#### DATA SHOWN
————————

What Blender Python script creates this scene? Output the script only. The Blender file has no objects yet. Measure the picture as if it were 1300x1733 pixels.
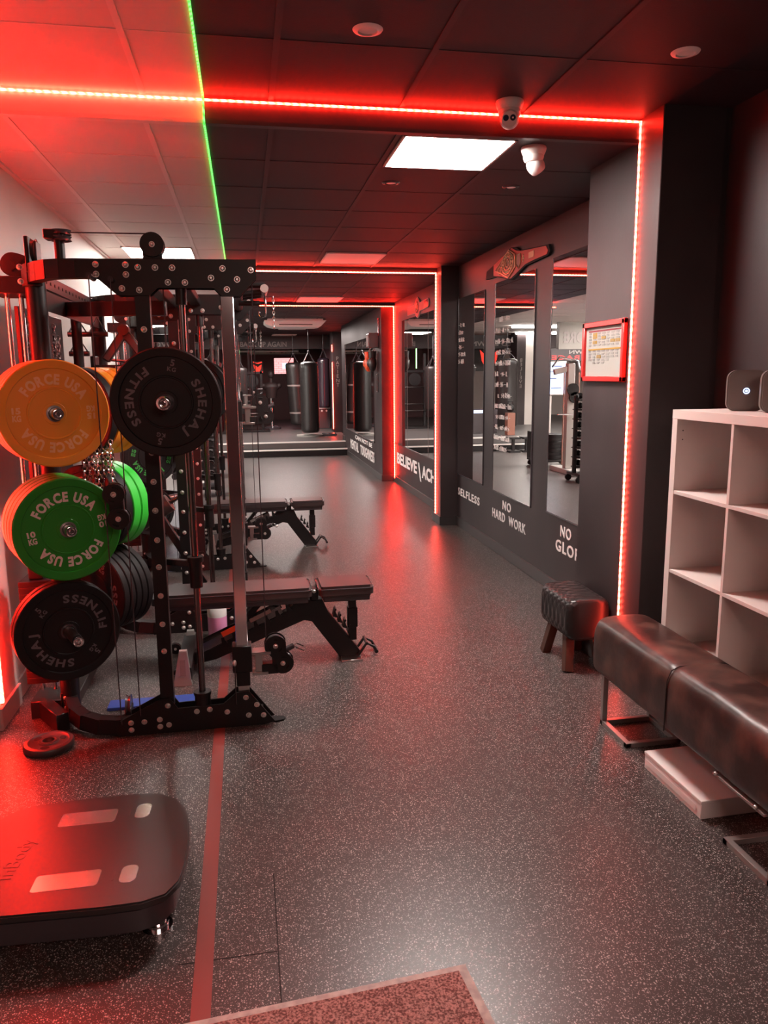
import bpy, bmesh, math, random
from mathutils import Vector, Matrix, Euler
random.seed(7)
PI = math.pi
SC = bpy.context.scene
COL = SC.collection

# ------------------------------------------------------------------ camera
cam_d = bpy.data.cameras.new('camera')
cam = bpy.data.objects.new('camera', cam_d)
COL.objects.link(cam)
cam_d.sensor_fit = 'HORIZONTAL'
cam_d.sensor_width = 36.0
cam_d.lens = 36.0 * 1299.0 / 1300.0
cam_d.clip_start = 0.05
cam_d.clip_end = 100
def _n(v): return Vector(v).normalized()
_Y = _n((412 - 650, 636 - 866.5, 1299.0))
_Z = _n((720 - 650, 8120 - 866.5, 1299.0))
_Z = -(_Z - _Y * _Y.dot(_Z)).normalized()
_X = _Y.cross(_Z)
R = Matrix((_X, _Y, _Z))
m = Matrix((R.col[0], -R.col[1], -R.col[2])).transposed().to_4x4()
m.translation = Vector((0, 0, 1.65))
cam.matrix_world = m
SC.camera = cam

# ------------------------------------------------------------------ look
SC.view_settings.view_transform = 'Standard'
SC.view_settings.look = 'None'
SC.view_settings.gamma = 1
SC.view_settings.use_curve_mapping = False
SC.view_settings.exposure = 1.3
PANEL_E = 50.0
LAMP_E = 26.0
RED_E = 60.0
GREEN_E = 1.1
world = bpy.data.worlds.new('world')
SC.world = world
world.use_nodes = True
world.node_tree.nodes['Background'].inputs[0].default_value = (0.02, 0.012, 0.012, 1)
world.node_tree.nodes['Background'].inputs[1].default_value = 0.3

def area(name, loc, rot, sx, sy, power, color):
    l = bpy.data.lights.new(name, 'AREA')
    l.shape = 'RECTANGLE'; l.size = sx; l.size_y = sy; l.energy = power; l.color = color
    o = bpy.data.objects.new(name, l); COL.objects.link(o)
    o.location = loc; o.rotation_euler = rot
    return o
# ceiling panels behind the photographer and in the side room
area('entrance_panel_light', (0.9, -1.2, 2.80), (0.25, 0, 0), 1.6, 1.0, 34, (1, 0.62, 0.54))
area('side_room_light', (-3.6, 12.4, 2.70), (0, 0, 0), 2.4, 4.0, 380, (1, 0.94, 0.88))
area('platform_light', (0.9, 18.2, 2.60), (0, 0, 0), 1.4, 1.0, 55, (1, 0.85, 0.8))

# ------------------------------------------------------------------ materials
MATS = {}
def mat(name, col, rough=0.5, metal=0.0, emit=None, es=0.0, spec=0.5, coat=0.0):
    if name in MATS: return MATS[name]
    m = bpy.data.materials.new(name); m.use_nodes = True
    b = m.node_tree.nodes['Principled BSDF']
    b.inputs['Base Color'].default_value = (*col, 1)
    b.inputs['Roughness'].default_value = rough
    b.inputs['Metallic'].default_value = metal
    b.inputs['Specular IOR Level'].default_value = spec
    b.inputs['Coat Weight'].default_value = coat
    if emit:
        b.inputs['Emission Color'].default_value = (*emit, 1)
        b.inputs['Emission Strength'].default_value = es
    MATS[name] = m
    return m
def nodes(m): return m.node_tree.nodes, m.node_tree.links, m.node_tree.nodes['Principled BSDF']
def bump(m, kind='noise', scale=40, strength=0.2, dist=0.002, detail=4):
    N, L, b = nodes(m)
    tc = N.new('ShaderNodeTexCoord')
    if kind == 'noise':
        t = N.new('ShaderNodeTexNoise'); t.inputs['Detail'].default_value = detail; out = t.outputs['Fac']
    else:
        t = N.new('ShaderNodeTexVoronoi'); out = t.outputs['Distance']
    t.inputs['Scale'].default_value = scale
    L.new(tc.outputs['Object'], t.inputs['Vector'])
    bp = N.new('ShaderNodeBump'); bp.inputs['Strength'].default_value = strength; bp.inputs['Distance'].default_value = dist
    L.new(out, bp.inputs['Height']); L.new(bp.outputs['Normal'], b.inputs['Normal'])
    return m
def mottle(m, c1, c2, scale=3.0, detail=5, lo=0.4, hi=0.62, rough=None):
    N, L, b = nodes(m)
    tc = N.new('ShaderNodeTexCoord'); t = N.new('ShaderNodeTexNoise')
    t.inputs['Scale'].default_value = scale; t.inputs['Detail'].default_value = detail
    L.new(tc.outputs['Object'], t.inputs['Vector'])
    r = N.new('ShaderNodeValToRGB')
    r.color_ramp.elements[0].position = lo; r.color_ramp.elements[0].color = (*c1, 1)
    r.color_ramp.elements[1].position = hi; r.color_ramp.elements[1].color = (*c2, 1)
    L.new(t.outputs['Fac'], r.inputs['Fac']); L.new(r.outputs['Color'], b.inputs['Base Color'])
    if rough:
        mr = N.new('ShaderNodeMapRange'); mr.inputs['To Min'].default_value = rough[0]; mr.inputs['To Max'].default_value = rough[1]
        L.new(t.outputs['Fac'], mr.inputs['Value']); L.new(mr.outputs['Result'], b.inputs['Roughness'])
    return m

BLK = bump(mat('black_powder_coat', (0.007, 0.005, 0.0055), 0.42, spec=0.35), scale=900, strength=0.08, dist=0.0005)
RUB = bump(mat('black_rubber', (0.007, 0.005, 0.0055), 0.55, spec=0.3), scale=300, strength=0.1, dist=0.0005)
GREYRUB = mat('grey_print', (0.12, 0.11, 0.12), 0.6)
CHR = mat('chrome', (0.75, 0.73, 0.75), 0.12, 1.0)
SATIN = mat('brushed_steel', (0.42, 0.39, 0.38), 0.32, 1.0)
BOLT = mat('zinc_bolt', (0.78, 0.74, 0.72), 0.35, 0.85)
DARKSTEEL = mat('dark_steel', (0.16, 0.14, 0.14), 0.25, 1.0)
YEL = mat('yellow_bumper_rubber', (0.85, 0.31, 0.02), 0.42)
YELD = mat('yellow_plate_lettering', (0.90, 0.50, 0.24), 0.5)
GRN = mat('green_bumper_rubber', (0.015, 0.24, 0.012), 0.42)
GRNL = mat('bright_green_rubber', (0.03, 0.55, 0.04), 0.42)
PINKW = mat('plate_white_lettering', (0.75, 0.62, 0.58), 0.5)
WHITE = bump(mat('white_laminate', (0.62, 0.53, 0.50), 0.45), scale=60, strength=0.02)
WPL = mat('white_plastic', (0.75, 0.70, 0.68), 0.35)
MIR = mat('mirror_silver', (0.90, 0.88, 0.88), 0.0, 1.0)
LEATH = bump(mottle(mat('worn_brown_leather', (0.05, 0.02, 0.015), 0.33), (0.028, 0.012, 0.010), (0.12, 0.052, 0.038), scale=7, detail=9, lo=0.45, hi=0.72, rough=(0.24, 0.5)), scale=55, strength=0.25, dist=0.002, detail=8)
BLEATH = bump(mat('black_leather', (0.018, 0.014, 0.014), 0.34), scale=120, strength=0.12, dist=0.001)
WOOD = bump(mat('dark_stained_wood', (0.07, 0.022, 0.012), 0.5), scale=30, strength=0.1)
VINYL = bump(mat('black_vinyl_padding', (0.045, 0.032, 0.032), 0.36), scale=200, strength=0.06, dist=0.0006)
BLACKW = bump(mottle(mat('black_wall_paint', (0.03, 0.026, 0.028), 0.48, spec=0.35), (0.026, 0.017, 0.018), (0.040, 0.028, 0.029), scale=1.6, rough=(0.38, 0.52)), scale=45, strength=0.12, dist=0.002)
WHITEW = bump(mottle(mat('cream_wall_paint', (0.6, 0.55, 0.5), 0.6), (0.55, 0.50, 0.47), (0.62, 0.57, 0.53), scale=1.2), scale=80, strength=0.05)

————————

In this exercise, set down all of the data exactly, without the pictures.

What Blender Python script creates this scene? Output the script only. The Blender file has no objects yet. Measure the picture as if it were 1300x1733 pixels.
import bpy, bmesh, math, random
from mathutils import Vector, Matrix, Euler
random.seed(7)
PI = math.pi
SC = bpy.context.scene
COL = SC.collection

# ------------------------------------------------------------------ camera
cam_d = bpy.data.cameras.new('camera')
cam = bpy.data.objects.new('camera', cam_d)
COL.objects.link(cam)
cam_d.sensor_fit = 'HORIZONTAL'
cam_d.sensor_width = 36.0
cam_d.lens = 36.0 * 1299.0 / 1300.0
cam_d.clip_start = 0.05
cam_d.clip_end = 100
def _n(v): return Vector(v).normalized()
_Y = _n((412 - 650, 636 - 866.5, 1299.0))
_Z = _n((720 - 650, 8120 - 866.5, 1299.0))
_Z = -(_Z - _Y * _Y.dot(_Z)).normalized()
_X = _Y.cross(_Z)
R = Matrix((_X, _Y, _Z))
m = Matrix((R.col[0], -R.col[1], -R.col[2])).transposed().to_4x4()
m.translation = Vector((0, 0, 1.65))
cam.matrix_world = m
SC.camera = cam

# ------------------------------------------------------------------ look
SC.view_settings.view_transform = 'Standard'
SC.view_settings.look = 'None'
SC.view_settings.gamma = 1
SC.view_settings.use_curve_mapping = False
SC.view_settings.exposure = 1.3
PANEL_E = 50.0
LAMP_E = 26.0
RED_E = 60.0
GREEN_E = 1.1
world = bpy.data.worlds.new('world')
SC.world = world
world.use_nodes = True
world.node_tree.nodes['Background'].inputs[0].default_value = (0.02, 0.012, 0.012, 1)
world.node_tree.nodes['Background'].inputs[1].default_value = 0.3

def area(name, loc, rot, sx, sy, power, color):
    l = bpy.data.lights.new(name, 'AREA')
    l.shape = 'RECTANGLE'; l.size = sx; l.size_y = sy; l.energy = power; l.color = color
    o = bpy.data.objects.new(name, l); COL.objects.link(o)
    o.location = loc; o.rotation_euler = rot
    return o
# ceiling panels behind the photographer and in the side room
area('entrance_panel_light', (0.9, -1.2, 2.80), (0.25, 0, 0), 1.6, 1.0, 34, (1, 0.62, 0.54))
area('side_room_light', (-3.6, 12.4, 2.70), (0, 0, 0), 2.4, 4.0, 380, (1, 0.94, 0.88))
area('platform_light', (0.9, 18.2, 2.60), (0, 0, 0), 1.4, 1.0, 55, (1, 0.85, 0.8))

# ------------------------------------------------------------------ materials
MATS = {}
def mat(name, col, rough=0.5, metal=0.0, emit=None, es=0.0, spec=0.5, coat=0.0):
    if name in MATS: return MATS[name]
    m = bpy.data.materials.new(name); m.use_nodes = True
    b = m.node_tree.nodes['Principled BSDF']
    b.inputs['Base Color'].default_value = (*col, 1)
    b.inputs['Roughness'].default_value = rough
    b.inputs['Metallic'].default_value = metal
    b.inputs['Specular IOR Level'].default_value = spec
    b.inputs['Coat Weight'].default_value = coat
    if emit:
        b.inputs['Emission Color'].default_value = (*emit, 1)
        b.inputs['Emission Strength'].default_value = es
    MATS[name] = m
    return m
def nodes(m): return m.node_tree.nodes, m.node_tree.links, m.node_tree.nodes['Principled BSDF']
def bump(m, kind='noise', scale=40, strength=0.2, dist=0.002, detail=4):
    N, L, b = nodes(m)
    tc = N.new('ShaderNodeTexCoord')
    if kind == 'noise':
        t = N.new('ShaderNodeTexNoise'); t.inputs['Detail'].default_value = detail; out = t.outputs['Fac']
    else:
        t = N.new('ShaderNodeTexVoronoi'); out = t.outputs['Distance']
    t.inputs['Scale'].default_value = scale
    L.new(tc.outputs['Object'], t.inputs['Vector'])
    bp = N.new('ShaderNodeBump'); bp.inputs['Strength'].default_value = strength; bp.inputs['Distance'].default_value = dist
    L.new(out, bp.inputs['Height']); L.new(bp.outputs['Normal'], b.inputs['Normal'])
    return m
def mottle(m, c1, c2, scale=3.0, detail=5, lo=0.4, hi=0.62, rough=None):
    N, L, b = nodes(m)
    tc = N.new('ShaderNodeTexCoord'); t = N.new('ShaderNodeTexNoise')
    t.inputs['Scale'].default_value = scale; t.inputs['Detail'].default_value = detail
    L.new(tc.outputs['Object'], t.inputs['Vector'])
    r = N.new('ShaderNodeValToRGB')
    r.color_ramp.elements[0].position = lo; r.color_ramp.elements[0].color = (*c1, 1)
    r.color_ramp.elements[1].position = hi; r.color_ramp.elements[1].color = (*c2, 1)
    L.new(t.outputs['Fac'], r.inputs['Fac']); L.new(r.outputs['Color'], b.inputs['Base Color'])
    if rough:
        mr = N.new('ShaderNodeMapRange'); mr.inputs['To Min'].default_value = rough[0]; mr.inputs['To Max'].default_value = rough[1]
        L.new(t.outputs['Fac'], mr.inputs['Value']); L.new(mr.outputs['Result'], b.inputs['Roughness'])
    return m

BLK = bump(mat('black_powder_coat', (0.007, 0.005, 0.0055), 0.42, spec=0.35), scale=900, strength=0.08, dist=0.0005)
RUB = bump(mat('black_rubber', (0.007, 0.005, 0.0055), 0.55, spec=0.3), scale=300, strength=0.1, dist=0.0005)
GREYRUB = mat('grey_print', (0.12, 0.11, 0.12), 0.6)
CHR = mat('chrome', (0.75, 0.73, 0.75), 0.12, 1.0)
SATIN = mat('brushed_steel', (0.42, 0.39, 0.38), 0.32, 1.0)
BOLT = mat('zinc_bolt', (0.78, 0.74, 0.72), 0.35, 0.85)
DARKSTEEL = mat('dark_steel', (0.16, 0.14, 0.14), 0.25, 1.0)
YEL = mat('yellow_bumper_rubber', (0.85, 0.31, 0.02), 0.42)
YELD = mat('yellow_plate_lettering', (0.90, 0.50, 0.24), 0.5)
GRN = mat('green_bumper_rubber', (0.015, 0.24, 0.012), 0.42)
GRNL = mat('bright_green_rubber', (0.03, 0.55, 0.04), 0.42)
PINKW = mat('plate_white_lettering', (0.75, 0.62, 0.58), 0.5)
WHITE = bump(mat('white_laminate', (0.62, 0.53, 0.50), 0.45), scale=60, strength=0.02)
WPL = mat('white_plastic', (0.75, 0.70, 0.68), 0.35)
MIR = mat('mirror_silver', (0.90, 0.88, 0.88), 0.0, 1.0)
LEATH = bump(mottle(mat('worn_brown_leather', (0.05, 0.02, 0.015), 0.33), (0.028, 0.012, 0.010), (0.12, 0.052, 0.038), scale=7, detail=9, lo=0.45, hi=0.72, rough=(0.24, 0.5)), scale=55, strength=0.25, dist=0.002, detail=8)
BLEATH = bump(mat('black_leather', (0.018, 0.014, 0.014), 0.34), scale=120, strength=0.12, dist=0.001)
WOOD = bump(mat('dark_stained_wood', (0.07, 0.022, 0.012), 0.5), scale=30, strength=0.1)
VINYL = bump(mat('black_vinyl_padding', (0.045, 0.032, 0.032), 0.36), scale=200, strength=0.06, dist=0.0006)
BLACKW = bump(mottle(mat('black_wall_paint', (0.03, 0.026, 0.028), 0.48, spec=0.35), (0.026, 0.017, 0.018), (0.040, 0.028, 0.029), scale=1.6, rough=(0.38, 0.52)), scale=45, strength=0.12, dist=0.002)
WHITEW = bump(mottle(mat('cream_wall_paint', (0.6, 0.55, 0.5), 0.6), (0.55, 0.50, 0.47), (0.62, 0.57, 0.53), scale=1.2), scale=80, strength=0.05)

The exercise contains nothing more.